How on Earth are they going to go from a single launch in 2012 for the Falcon 9 to SEVEN launches in 2013, 10 in 2014 and 14 in 2015? And on the side they have their first Falcon Heavy launch in 2015. Now add more launches into the mix with this new contract...

Elon Musk is really living right on the edge in terms of potential production problems. He already has a track record of delaying, delivering late and overpromising with Tesla. I simply don't see why he doesn't take it just a little more slowly, and actually delivering on his promises.

On the other hand, if he pulls it off, then the utility maximizing strategy for humanity just might be to make money and give all my capital to Elon Musk to put it to more productive use...

I'm going to guess that you're not privy to their production scalability plans.

The first one is the hardest.

>How on Earth are they going to go from a single launch in 2012 for the Falcon 9 to SEVEN launches in 2013, 10 in 2014 and 14 in 2015?

Mass production.

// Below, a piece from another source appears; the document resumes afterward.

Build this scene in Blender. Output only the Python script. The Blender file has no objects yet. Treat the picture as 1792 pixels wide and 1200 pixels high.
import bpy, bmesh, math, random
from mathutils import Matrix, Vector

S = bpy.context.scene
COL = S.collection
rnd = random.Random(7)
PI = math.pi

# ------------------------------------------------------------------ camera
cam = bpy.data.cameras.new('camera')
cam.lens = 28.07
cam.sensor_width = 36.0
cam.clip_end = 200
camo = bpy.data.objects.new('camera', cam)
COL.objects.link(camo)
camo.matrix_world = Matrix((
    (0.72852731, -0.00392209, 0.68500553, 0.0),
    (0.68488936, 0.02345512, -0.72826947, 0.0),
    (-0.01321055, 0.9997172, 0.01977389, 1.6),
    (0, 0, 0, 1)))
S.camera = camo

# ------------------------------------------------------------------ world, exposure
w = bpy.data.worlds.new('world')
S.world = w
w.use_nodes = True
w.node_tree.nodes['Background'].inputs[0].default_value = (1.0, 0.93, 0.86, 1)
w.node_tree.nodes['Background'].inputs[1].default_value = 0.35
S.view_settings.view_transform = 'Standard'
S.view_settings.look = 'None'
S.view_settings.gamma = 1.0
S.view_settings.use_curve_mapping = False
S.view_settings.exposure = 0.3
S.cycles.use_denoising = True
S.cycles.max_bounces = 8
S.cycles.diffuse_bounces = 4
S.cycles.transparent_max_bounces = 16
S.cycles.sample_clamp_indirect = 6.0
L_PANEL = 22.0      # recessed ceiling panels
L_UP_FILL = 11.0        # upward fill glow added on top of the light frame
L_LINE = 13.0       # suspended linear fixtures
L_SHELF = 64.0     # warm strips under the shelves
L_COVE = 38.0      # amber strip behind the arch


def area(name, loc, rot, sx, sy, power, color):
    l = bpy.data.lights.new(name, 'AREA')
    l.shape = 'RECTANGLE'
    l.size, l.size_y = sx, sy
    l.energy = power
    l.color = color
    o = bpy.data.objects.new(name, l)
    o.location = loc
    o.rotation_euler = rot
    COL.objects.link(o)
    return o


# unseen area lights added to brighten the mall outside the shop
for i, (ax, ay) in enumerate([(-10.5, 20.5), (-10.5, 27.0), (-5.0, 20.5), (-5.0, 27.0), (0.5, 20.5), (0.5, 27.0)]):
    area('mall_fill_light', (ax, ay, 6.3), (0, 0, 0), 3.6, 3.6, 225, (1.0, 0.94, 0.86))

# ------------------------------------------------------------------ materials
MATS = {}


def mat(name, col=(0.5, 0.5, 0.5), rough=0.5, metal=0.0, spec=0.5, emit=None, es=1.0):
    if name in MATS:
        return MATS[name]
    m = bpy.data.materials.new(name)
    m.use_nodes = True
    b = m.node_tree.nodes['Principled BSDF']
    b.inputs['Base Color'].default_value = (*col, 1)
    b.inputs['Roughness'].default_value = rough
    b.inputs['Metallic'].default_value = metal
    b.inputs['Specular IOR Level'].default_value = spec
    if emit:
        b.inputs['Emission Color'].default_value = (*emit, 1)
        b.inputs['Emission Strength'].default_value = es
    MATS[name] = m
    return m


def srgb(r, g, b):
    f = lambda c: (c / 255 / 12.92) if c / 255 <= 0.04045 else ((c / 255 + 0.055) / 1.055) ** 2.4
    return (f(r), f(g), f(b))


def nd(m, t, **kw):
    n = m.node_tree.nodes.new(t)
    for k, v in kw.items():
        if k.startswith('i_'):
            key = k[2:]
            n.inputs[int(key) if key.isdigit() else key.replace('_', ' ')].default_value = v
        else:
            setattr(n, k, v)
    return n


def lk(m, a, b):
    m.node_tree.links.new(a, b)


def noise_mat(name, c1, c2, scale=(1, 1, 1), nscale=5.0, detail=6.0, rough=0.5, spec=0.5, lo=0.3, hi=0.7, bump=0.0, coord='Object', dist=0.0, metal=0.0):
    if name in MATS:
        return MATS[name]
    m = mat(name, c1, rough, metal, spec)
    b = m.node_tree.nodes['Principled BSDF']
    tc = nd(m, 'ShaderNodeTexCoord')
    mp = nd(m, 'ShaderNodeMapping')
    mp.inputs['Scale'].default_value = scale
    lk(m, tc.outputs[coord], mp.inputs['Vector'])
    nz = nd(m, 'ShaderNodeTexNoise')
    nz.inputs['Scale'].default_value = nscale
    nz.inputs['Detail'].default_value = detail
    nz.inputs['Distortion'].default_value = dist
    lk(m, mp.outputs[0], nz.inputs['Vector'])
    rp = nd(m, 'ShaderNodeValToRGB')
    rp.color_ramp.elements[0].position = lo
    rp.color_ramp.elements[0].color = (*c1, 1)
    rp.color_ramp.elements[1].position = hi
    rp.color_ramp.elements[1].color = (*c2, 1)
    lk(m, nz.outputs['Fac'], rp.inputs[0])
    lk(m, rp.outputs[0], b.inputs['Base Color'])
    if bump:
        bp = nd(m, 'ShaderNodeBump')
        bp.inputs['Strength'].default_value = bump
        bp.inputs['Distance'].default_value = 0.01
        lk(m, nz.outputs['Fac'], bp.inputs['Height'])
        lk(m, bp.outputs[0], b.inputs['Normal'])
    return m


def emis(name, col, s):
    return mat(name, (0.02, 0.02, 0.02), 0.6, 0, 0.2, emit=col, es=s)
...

That was the point of building nine small, identical rocket engines instead of, say, three larger ones. Ideally SpaceX is going to have an assembly line producing over a hundred copies of the same engine every year.

Not quite EEVL-Class missions in a sense that they don't launch Class 1 payloads - like DSP, AEHF, SBIRS, GPS, spysats... These are in the same class as Minotaur launches, mostly tacsats/targets/experimental/high-risk payloads. They are not trusting SpaceX with $2 billion payloads... yet.